Matt Foster praises Apparat's recent gig at the Ether Festival

It seems strange in a decade in which the web has made collaboration, mash-ups and the mining of pop’s past the order of the day, to claim that one bunch of sounds hitting people’s ears is somehow more credible or authentic than another, yet Apparat’s decision last year to ditch the dance floor in favour in of moody, washed-out comedown rock was seen in some quarters as a bit of a sell-out. The presentational difference in putting yourself front and centre in a live band rather than lurking quietly behind a MacBook also makes it very easy for detractors to complain about your ego, and Sascha Ring even had the audacity to start singing on ‘The Devil’s Walk’.

Surely though, the most successful electronic sounds of the past few years have come from a focus on what actually sounds good rather than worrying about the strictures of genre – think Burial’s decision to back up a looser form of D’n’B with a patchwork of borrowed sounds or Tim Hecker’s revealing of the simple piano-based innards of his latest full release on ‘Dropped Pianos’. Put simply, one guy with a fear of repeating himself attempting something different really doesn’t have to signal a capitulation just because he’s jumped from a slightly-newer form of music to an older one.

It’s not as if the guy’s chanelling Hendrix, anyway: the organic, acoustic bits here are all about texture.
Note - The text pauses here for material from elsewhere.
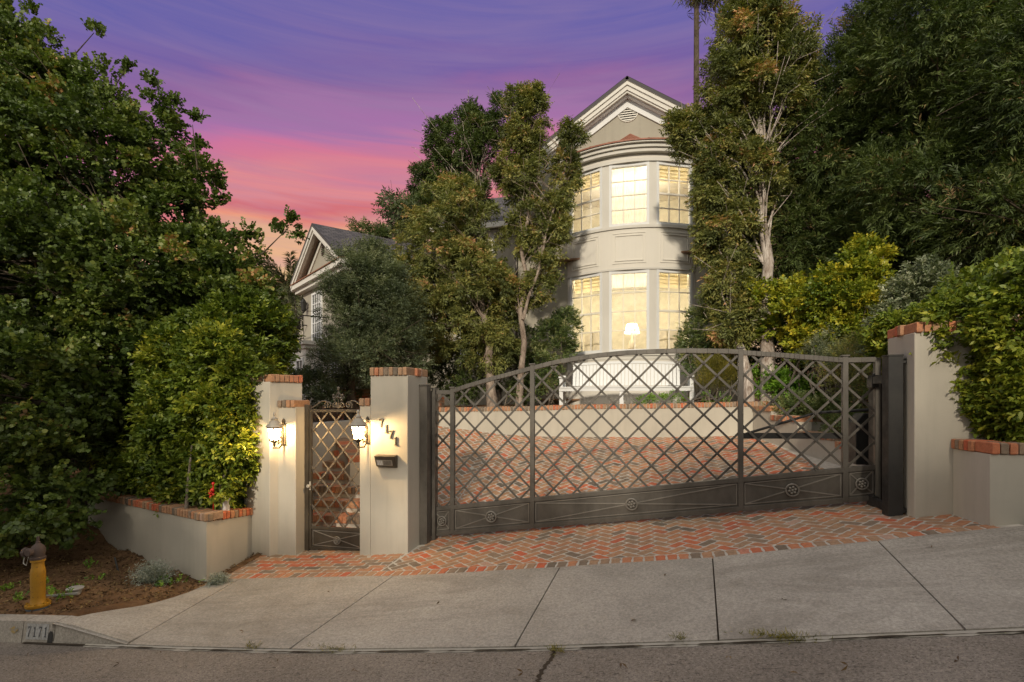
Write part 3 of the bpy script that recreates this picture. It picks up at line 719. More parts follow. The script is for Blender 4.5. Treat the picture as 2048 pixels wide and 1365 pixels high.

The simple, tentative guitar chime that opens ‘Your House Is My World’ tonight speaks for itself, filling the room with a pretty and modest ambience that eventually wraps itself around a voice that is slight and suggestive. On ‘Song of Los’, live percussion by a drummer with serious stamina plays off against pre-programmed beats and achieves epic while bearing in mind Berlin sensibilities. ‘The Soft Voices Die’ is built around an unfussy piano loop and cello, and when it drops out to just voice and keys, there’s a touching vulnerability on display.

Anyhow, the notion that Apparat is somehow running from techno is a little hard to swallow when you hear the 4/4 beat behind the first of tonight’s non-’Devil’ tracks. Although there’s a yawning guitar landscape thrown across the canvas, you could still move to its gated synth and oncoming-train of a percussive workout, and when the anthemic ‘Candide De La Calle’ drops later tonight it’s bolstered by a pretty dirty bass and weirdo klaxons. This track in particular is one of the best reasons I can think of for this version of Apparat, a heady fusion of structured bedroom composition and live grit. As the chorus hits, the stage lights up with artificial candles in a moment that is just unashamedly beautiful.

We’re all sat down, by the way, because this is Ether at the Southbank Centre and we’ve got chins to stroke. Maybe this is where some of the criticism comes from; Apparat touring well-to-do venues like this takes us out of the clubs in which the guy made his name and, if you got into electronic music precisely to avoid this artist-worship set-up, tonight’s theatre gig (“excuse me, can I just get past you to my seat?”) is not going to do it for you. But the arrangement is clearly working for Ring, who is gracious and smiling in between songs, and who refers to the band collectively as Apparat rather presenting this as all his own work.

They really do work as a band, too, nowhere more apparent than on the joyous ‘Sweet Unrest’, which sees live cello melt into a looping, xylophone-led playground of a track. If the aim is more organic, ‘real’ electronica, this one’s right on target, as is ‘Ash/Black Veil’, which does something to the guy on my right that means he will not sit down until the set’s over. Before an encore of mostly vocal-less gloom, there’s the elegiac ‘Escape’, which is all woozy strings and micro-beat flutters, and one of the few tracks tonight where you can properly make out what Ring is singing.

The evening ends on ‘Black Water’, unless, as Ring asks, ‘you like raving’ in which case you’re cordially invited to a 2pm DJ set at Fire (see, he still wants to dance with you!). ‘Black Water’, though, boasts a pretty wonderful line which bounces off the tasteful wooden cladding of Queen Elizabeth Hall and sticks in the brain on the way home, long after the sequenced sound of laptop-processed rain has faded. ‘We will be ephemeral’, it sings, and, you know, it’s not wrong, so we self-appointed critics would probably be well advised not to waste time telling artists what they should and shouldn’t be doing, especially when they do it this well.